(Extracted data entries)

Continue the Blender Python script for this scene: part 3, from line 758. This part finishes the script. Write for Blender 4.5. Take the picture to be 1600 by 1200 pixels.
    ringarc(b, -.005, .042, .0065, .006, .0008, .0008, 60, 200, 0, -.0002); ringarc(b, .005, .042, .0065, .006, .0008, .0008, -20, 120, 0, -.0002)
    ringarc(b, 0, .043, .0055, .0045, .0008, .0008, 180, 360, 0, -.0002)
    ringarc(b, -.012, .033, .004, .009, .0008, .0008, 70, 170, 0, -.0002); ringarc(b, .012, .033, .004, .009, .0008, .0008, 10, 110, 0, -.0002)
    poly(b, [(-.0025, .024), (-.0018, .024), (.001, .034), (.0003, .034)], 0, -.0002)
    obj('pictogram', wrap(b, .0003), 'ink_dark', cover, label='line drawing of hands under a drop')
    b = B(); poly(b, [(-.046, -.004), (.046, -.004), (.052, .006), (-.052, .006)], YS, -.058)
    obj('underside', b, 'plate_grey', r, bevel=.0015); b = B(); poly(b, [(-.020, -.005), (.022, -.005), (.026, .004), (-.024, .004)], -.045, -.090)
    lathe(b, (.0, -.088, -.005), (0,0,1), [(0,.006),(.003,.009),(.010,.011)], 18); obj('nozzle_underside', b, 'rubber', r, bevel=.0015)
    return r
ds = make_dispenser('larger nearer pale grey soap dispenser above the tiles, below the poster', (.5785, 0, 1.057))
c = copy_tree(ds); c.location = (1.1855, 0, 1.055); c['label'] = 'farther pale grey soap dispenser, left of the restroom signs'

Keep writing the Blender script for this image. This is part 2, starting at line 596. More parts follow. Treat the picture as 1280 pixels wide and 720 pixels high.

Short problem =>
Repeat each record in full; every line must match exactly.

Result below =>
Continue the Blender Python script for this scene: part 3, from line 758. This part finishes the script. Write for Blender 4.5. Take the picture to be 1600 by 1200 pixels.
    ringarc(b, -.005, .042, .0065, .006, .0008, .0008, 60, 200, 0, -.0002); ringarc(b, .005, .042, .0065, .006, .0008, .0008, -20, 120, 0, -.0002)
    ringarc(b, 0, .043, .0055, .0045, .0008, .0008, 180, 360, 0, -.0002)
    ringarc(b, -.012, .033, .004, .009, .0008, .0008, 70, 170, 0, -.0002); ringarc(b, .012, .033, .004, .009, .0008, .0008, 10, 110, 0, -.0002)
    poly(b, [(-.0025, .024), (-.0018, .024), (.001, .034), (.0003, .034)], 0, -.0002)
    obj('pictogram', wrap(b, .0003), 'ink_dark', cover, label='line drawing of hands under a drop')
    b = B(); poly(b, [(-.046, -.004), (.046, -.004), (.052, .006), (-.052, .006)], YS, -.058)
    obj('underside', b, 'plate_grey', r, bevel=.0015); b = B(); poly(b, [(-.020, -.005), (.022, -.005), (.026, .004), (-.024, .004)], -.045, -.090)
    lathe(b, (.0, -.088, -.005), (0,0,1), [(0,.006),(.003,.009),(.010,.011)], 18); obj('nozzle_underside', b, 'rubber', r, bevel=.0015)
    return r
ds = make_dispenser('larger nearer pale grey soap dispenser above the tiles, below the poster', (.5785, 0, 1.057))
c = copy_tree(ds); c.location = (1.1855, 0, 1.055); c['label'] = 'farther pale grey soap dispenser, left of the restroom signs'

Keep writing the Blender script for this image. This is part 2, starting at line 596. More parts follow. Treat the picture as 1280 pixels wide and 720 pixels high.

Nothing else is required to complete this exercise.